Development and Mechanical Characterization of Short Curauá Fiber-Reinforced PLA Composites Made via Fused Deposition Modeling.

ABSTRACT

The increase in the use of additive manufacturing (AM) has led to the need for filaments with specific and functional properties in face of requirements of structural parts production. The use of eco-friendly reinforcements (i.e., natural fibers) as an alternative to those more traditional synthetic counterparts is still scarce and requires further investigation. The main objective of this work was to develop short curauá fiber-reinforced polylactic acid (PLA) composites made via fused deposition modeling.

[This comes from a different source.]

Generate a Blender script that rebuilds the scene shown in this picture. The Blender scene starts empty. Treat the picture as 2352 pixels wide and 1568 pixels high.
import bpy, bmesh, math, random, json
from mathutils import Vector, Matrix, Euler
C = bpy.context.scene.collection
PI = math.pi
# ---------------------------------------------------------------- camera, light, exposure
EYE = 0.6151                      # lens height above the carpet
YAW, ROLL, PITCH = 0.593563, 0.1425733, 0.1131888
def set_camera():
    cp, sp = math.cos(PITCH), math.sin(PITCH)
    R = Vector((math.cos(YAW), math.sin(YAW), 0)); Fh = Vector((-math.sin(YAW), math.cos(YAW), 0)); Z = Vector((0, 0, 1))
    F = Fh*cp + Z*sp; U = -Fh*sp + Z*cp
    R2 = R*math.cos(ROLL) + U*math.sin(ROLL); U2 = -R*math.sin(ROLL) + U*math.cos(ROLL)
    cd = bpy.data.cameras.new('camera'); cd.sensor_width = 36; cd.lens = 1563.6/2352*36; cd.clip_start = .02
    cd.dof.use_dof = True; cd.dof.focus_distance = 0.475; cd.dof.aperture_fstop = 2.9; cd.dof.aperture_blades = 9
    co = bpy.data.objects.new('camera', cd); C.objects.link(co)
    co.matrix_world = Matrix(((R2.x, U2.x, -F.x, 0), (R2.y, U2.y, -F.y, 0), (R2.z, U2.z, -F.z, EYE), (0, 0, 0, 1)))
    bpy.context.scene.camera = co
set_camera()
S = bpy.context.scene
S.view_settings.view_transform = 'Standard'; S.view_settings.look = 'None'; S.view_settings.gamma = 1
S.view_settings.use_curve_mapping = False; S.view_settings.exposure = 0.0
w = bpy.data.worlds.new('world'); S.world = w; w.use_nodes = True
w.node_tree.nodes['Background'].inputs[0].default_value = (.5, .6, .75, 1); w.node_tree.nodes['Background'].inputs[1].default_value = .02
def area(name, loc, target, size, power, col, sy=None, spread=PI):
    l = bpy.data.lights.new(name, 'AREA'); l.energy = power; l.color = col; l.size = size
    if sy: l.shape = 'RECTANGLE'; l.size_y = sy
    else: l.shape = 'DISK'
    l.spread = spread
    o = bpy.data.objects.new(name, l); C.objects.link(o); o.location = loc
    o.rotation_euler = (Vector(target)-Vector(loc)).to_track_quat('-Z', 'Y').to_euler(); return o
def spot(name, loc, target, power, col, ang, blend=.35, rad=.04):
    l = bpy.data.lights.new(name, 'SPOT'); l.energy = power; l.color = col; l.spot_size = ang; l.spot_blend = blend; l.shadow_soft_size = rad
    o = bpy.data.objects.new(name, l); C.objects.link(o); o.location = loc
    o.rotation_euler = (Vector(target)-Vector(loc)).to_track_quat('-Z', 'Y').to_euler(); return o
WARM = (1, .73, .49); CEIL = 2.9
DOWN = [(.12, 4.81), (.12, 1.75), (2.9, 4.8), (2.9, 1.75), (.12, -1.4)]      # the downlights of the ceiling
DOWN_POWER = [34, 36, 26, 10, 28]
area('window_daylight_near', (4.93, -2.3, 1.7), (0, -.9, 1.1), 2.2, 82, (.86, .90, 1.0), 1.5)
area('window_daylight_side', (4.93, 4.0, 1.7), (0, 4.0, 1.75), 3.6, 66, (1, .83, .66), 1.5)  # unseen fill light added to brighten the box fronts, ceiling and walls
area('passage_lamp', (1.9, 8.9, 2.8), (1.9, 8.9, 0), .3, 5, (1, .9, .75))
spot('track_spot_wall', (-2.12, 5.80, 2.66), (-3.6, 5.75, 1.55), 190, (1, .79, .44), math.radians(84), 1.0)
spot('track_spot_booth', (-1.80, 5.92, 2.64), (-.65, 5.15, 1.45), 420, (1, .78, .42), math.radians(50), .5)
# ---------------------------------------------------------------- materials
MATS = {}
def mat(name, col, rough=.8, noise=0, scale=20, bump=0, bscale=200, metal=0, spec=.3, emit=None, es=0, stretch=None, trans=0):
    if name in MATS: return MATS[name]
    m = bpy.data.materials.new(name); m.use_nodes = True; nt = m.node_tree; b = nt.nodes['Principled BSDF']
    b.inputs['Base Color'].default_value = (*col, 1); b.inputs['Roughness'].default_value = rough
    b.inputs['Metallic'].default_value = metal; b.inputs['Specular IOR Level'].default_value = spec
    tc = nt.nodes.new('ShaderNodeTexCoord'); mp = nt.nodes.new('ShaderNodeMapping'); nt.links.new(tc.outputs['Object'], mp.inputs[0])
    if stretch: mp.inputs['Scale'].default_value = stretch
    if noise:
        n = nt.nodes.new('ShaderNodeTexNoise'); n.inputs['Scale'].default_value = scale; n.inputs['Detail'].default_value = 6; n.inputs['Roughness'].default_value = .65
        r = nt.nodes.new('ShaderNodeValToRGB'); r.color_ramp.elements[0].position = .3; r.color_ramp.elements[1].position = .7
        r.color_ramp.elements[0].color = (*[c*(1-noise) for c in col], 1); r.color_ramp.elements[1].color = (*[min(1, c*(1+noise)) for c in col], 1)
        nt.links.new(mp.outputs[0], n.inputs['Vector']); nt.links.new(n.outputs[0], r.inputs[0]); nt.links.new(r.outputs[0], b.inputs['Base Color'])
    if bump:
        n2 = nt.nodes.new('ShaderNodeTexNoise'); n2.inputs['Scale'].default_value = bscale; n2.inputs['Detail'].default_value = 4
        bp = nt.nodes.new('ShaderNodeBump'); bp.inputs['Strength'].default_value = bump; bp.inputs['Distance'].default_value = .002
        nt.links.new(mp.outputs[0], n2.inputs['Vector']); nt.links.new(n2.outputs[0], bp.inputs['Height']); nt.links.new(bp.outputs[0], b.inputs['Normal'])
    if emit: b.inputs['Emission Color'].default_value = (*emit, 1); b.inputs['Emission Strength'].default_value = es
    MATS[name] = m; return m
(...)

Three different fiber lengths (3, 6, and 8 mm), and three concentrations in terms of weight percentage (2, 3.5, and 5 wt.%) were used to fabricate reinforced PLA filaments. Tensile and flexural tests in accordance with their respective American Society for Testing and Materials (ASTM) standards were performed. A thermal analysis was also carried out in order to investigate the thermal stability of the new materials. It was found that the main driving factor for the variation in mechanical properties was the fiber weight fraction. The increase in fiber length did not provide any significant benefit on the mechanical properties of the curauá fiber-reinforced PLA composite printed parts. The composites produced with PLA filaments reinforced by 3 mm 2% curauá fiber presented the overall best mechanical and thermal properties of all studied groups. The curauá fiber-reinforced PLA composites made via fused deposition modeling may be a promising innovation to improve the performance of these materials, which might enable them to serve for new applications.